2 Ocak 2013 Çarşamba

Tehditleri yapan Türkiye olsaydı

(SERDAR DEMİREL/Yeni Akit Gazetesi)           Suriye’de halkın sokaklara çıkıp barışçıl yollarla sistemin islahı için reformlar talep etmesiyle başlayan süreç, Türkiye-İran ilişkilerini gerdi. Suriye’nin kendi halkını karadan ve havadan bomba la mas ı y la başlayan Suriye-Türkiye gerginliği, İran’ın yanlış Suriye duruşuyla İran-Türkiye gerginliğine dönüştü. Sonrasında da her düzeyden İranlı yetkili Türkiye’yi açıkça tehdit etmeye başladı. Önceleri alt kademeden başlayan tehditkâr üslûp sonradan en üst devlet yetkililerine sirayet etti. İşin İlginç tarafı ise Türkiye hep alttan alan taraf oldu. İyi de yaptı.

Hükümete ve ruhanî lider Hameney’e, yakın medya organlarında Türkiye en sert şekilde eleştirildi, Batı’nın teşeronu olmakla suçlandı. İran Genelkurmay Başkan Yardımcısı Tuğgeneral Mesut Cezayeri, İranlı parlamenter Emir Hüseyin Gazizade gibi kişilikler savaştan falan bahsetmeye başladılar. İran hâriciyesi her defasında bu tarz çıkışları devleti temsil etmeyen şahsi görüşler diye geçiştirdi.

Ama tehditlerin ardı arkası kesilmedi. Parlemento başkanından İran Hava-Uzay Kuvvetleri Komutanı Tuğgeneral Hacizade ve Genelkurmay Başkanı Hasan Firuzabâdî’ye varana kadar aynı tehditler devam edip durdu.

Acaba diyorum, buna benzer tehditler Türkiye devlet ricalinden sökün etseydi ne olurdu? Öncelikle biz, yani vatandaşlar İtiraz ederdik. İran halkı da yazar çizeriyle Türkiye’nin haddini aşan bu beyanatları karşısında ülkesinin arkasında durur, Türkiye’yi aklı selime davet ederdi.

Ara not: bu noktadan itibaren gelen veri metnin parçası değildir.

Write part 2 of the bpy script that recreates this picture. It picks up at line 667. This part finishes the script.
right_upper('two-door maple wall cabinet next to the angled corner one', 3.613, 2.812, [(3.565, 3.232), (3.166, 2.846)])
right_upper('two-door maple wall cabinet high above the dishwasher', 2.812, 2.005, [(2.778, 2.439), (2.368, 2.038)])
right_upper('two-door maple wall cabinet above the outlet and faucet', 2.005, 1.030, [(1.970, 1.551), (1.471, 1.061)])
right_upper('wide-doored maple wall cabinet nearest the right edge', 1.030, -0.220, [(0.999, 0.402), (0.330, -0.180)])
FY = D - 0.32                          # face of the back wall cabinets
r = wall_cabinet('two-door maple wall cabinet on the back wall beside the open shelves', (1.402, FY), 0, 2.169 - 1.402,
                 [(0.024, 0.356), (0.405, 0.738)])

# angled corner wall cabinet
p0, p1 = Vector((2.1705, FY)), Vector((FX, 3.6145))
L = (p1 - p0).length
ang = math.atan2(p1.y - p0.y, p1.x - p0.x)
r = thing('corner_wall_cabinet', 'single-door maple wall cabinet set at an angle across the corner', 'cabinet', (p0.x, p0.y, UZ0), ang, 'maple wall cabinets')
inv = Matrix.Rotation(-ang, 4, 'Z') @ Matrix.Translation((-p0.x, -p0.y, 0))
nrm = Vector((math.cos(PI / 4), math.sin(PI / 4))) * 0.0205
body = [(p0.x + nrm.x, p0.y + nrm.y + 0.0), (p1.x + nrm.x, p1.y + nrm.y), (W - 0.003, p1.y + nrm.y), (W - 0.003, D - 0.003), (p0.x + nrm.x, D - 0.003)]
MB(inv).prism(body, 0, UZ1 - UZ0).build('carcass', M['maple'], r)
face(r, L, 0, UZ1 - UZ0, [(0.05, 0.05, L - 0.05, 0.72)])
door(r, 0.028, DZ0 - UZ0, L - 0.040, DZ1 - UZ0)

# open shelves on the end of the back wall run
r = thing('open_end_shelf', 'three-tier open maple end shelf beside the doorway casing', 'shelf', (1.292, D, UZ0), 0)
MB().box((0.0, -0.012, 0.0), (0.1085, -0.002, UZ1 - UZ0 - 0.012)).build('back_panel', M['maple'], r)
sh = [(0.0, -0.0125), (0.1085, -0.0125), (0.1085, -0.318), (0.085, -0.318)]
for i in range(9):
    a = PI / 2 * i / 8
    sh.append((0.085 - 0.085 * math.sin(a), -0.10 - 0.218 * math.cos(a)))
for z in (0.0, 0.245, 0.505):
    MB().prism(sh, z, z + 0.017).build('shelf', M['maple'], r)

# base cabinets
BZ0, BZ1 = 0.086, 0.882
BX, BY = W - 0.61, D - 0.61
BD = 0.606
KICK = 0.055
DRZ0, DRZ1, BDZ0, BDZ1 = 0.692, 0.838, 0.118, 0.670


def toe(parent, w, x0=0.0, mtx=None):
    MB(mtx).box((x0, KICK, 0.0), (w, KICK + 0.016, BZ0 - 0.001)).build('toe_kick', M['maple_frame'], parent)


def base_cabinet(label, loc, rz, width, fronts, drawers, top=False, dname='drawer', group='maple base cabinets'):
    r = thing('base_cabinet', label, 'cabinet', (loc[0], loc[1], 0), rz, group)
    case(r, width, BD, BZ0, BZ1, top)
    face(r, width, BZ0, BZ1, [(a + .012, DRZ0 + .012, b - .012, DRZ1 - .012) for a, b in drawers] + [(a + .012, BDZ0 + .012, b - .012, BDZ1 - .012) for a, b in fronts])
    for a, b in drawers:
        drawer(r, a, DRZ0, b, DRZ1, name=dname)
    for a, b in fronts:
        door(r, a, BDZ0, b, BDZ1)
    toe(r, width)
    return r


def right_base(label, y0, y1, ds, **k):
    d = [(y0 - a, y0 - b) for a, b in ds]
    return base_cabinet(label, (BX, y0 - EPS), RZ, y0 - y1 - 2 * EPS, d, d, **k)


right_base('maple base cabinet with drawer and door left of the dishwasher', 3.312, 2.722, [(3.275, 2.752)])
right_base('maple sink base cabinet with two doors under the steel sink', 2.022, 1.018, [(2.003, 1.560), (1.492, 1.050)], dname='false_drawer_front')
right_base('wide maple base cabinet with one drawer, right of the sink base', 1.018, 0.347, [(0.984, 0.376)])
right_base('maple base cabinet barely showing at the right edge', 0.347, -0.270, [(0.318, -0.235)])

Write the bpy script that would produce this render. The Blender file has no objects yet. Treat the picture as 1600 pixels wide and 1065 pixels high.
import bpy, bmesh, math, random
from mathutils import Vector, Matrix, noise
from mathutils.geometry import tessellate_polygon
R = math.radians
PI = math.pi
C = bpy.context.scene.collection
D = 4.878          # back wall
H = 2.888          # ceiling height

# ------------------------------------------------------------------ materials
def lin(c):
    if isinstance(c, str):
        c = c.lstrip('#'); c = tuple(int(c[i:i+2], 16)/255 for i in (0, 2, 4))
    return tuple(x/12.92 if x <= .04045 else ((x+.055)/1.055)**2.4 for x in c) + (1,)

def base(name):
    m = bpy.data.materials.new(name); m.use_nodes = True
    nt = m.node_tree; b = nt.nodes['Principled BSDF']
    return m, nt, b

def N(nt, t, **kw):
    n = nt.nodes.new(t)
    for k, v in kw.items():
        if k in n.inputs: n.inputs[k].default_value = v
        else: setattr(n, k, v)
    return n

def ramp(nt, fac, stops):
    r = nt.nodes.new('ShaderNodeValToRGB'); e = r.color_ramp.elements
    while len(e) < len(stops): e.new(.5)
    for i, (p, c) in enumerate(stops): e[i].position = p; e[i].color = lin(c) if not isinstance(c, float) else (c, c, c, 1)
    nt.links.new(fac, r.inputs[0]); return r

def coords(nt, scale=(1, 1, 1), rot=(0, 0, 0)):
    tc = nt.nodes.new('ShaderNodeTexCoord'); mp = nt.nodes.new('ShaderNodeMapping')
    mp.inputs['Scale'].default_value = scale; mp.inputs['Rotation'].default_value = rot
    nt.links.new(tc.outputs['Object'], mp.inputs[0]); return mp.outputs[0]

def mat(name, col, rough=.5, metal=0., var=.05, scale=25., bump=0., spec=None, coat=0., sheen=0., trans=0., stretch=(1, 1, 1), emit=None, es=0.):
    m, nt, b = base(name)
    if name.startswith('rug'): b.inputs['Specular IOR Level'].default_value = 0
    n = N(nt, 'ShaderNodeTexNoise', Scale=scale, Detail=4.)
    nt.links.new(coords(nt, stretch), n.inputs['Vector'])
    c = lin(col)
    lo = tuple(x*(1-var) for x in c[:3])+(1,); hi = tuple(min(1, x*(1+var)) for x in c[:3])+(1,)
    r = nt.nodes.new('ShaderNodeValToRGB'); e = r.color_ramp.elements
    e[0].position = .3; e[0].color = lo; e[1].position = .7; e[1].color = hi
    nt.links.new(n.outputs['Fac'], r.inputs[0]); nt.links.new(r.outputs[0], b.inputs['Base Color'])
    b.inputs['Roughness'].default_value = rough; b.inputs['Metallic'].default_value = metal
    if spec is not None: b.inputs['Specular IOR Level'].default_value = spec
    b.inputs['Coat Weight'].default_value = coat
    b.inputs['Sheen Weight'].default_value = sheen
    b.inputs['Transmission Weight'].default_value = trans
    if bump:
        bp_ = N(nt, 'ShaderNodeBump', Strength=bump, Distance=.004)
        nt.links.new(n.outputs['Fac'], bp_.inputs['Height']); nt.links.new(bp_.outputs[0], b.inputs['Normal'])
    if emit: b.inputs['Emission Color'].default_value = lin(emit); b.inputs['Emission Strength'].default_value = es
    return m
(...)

Bizde öyle olmadı ama. İran her tehdit ettiğinde, “Ya hu, bu ne üslûp!” demesi gereken kesimler sanki tehditleri savuran Türkiye imiş de, hükümeti topa tuttular; “Bu sizin eseriniz” demogojisine sığındılar.

İran Dışişleri Bakanı Salihi’nin, Cumhuriyet Gazetesi’ne verdiği röportajı hatırlıyor musunuz? Benim unutmam mümkün değil, zira tam bir ibret belgesiydi. Salihi, NATO’nun Afganistan işgalini “terörü engellemek” olarak nitelemiş ve Suriye’de yaşananlarla birlikte “cihatçıların” dibimize kadar geldiğini iddia etmişti. Böylece Türkiye’deki ulusalcı laik kesimlere ve Batı’ya mesaj göndermişti.

Hazret şöyle demişti:

“Suriye’de doğacak otorite boşluğunun olumsuz sonuçlarından biri de bölgeye aşırı unsurların yayılması tehlikesidir. Afganistan’a bakın. Avrupa’dan binlerce mil uzakta 140 bin NATO askeri var. Amaçları terörü engellemek. Şimdi Avrupa’nın dibinde aynı terörün yeşermesi için verimli topraklar hazırlanıyor. Bunu ben söylemiyorum. CIA, MI-6 söylüyor, tüm istihbarat örgütleri söylüyor. Cihatçı radikaller bölgede zemin kazanıyor diyorlar. Eğer bu doğruysa ve Suriye’de terör yayılıyorsa, bu hangi ülkenin çıkarınadır? İran’ın mı, Türkiye’nin mi, Avrupa’nın mı?”

Salihi Cumhuriyet’e verdiği röportajda kendisinin ve ülkesinin İçine düştüğü çelişkinin farkında bile olmamıştı. Çünkü başından beri Suriye mukavemetini hep Batı’nın kurgusu olarak göstermişlerdi. Oysa bu röportajda, Batı’yı cihatçılarla tehdit etme garabetine düşmüştü. Yani Batı’yı kendi kurgusuyla tehdit etme yanılgısına.

Bu meyandaki çelişkileri ve Iran devlet ricalinin tehditkâr söylemini hep anlayışla karşılayan ve çoğu zaman destek veren ulusalcı ve hükümet karşıtı İslamcı muhalefet aslında İran’ı cesaretlendirmiştir.

İki ülkenin ilişkilerinin elbette iyi olması gerekiyor, ama İran’ın öncelikle bu tehditkâr üslûbundan vazgeçmesi elzem.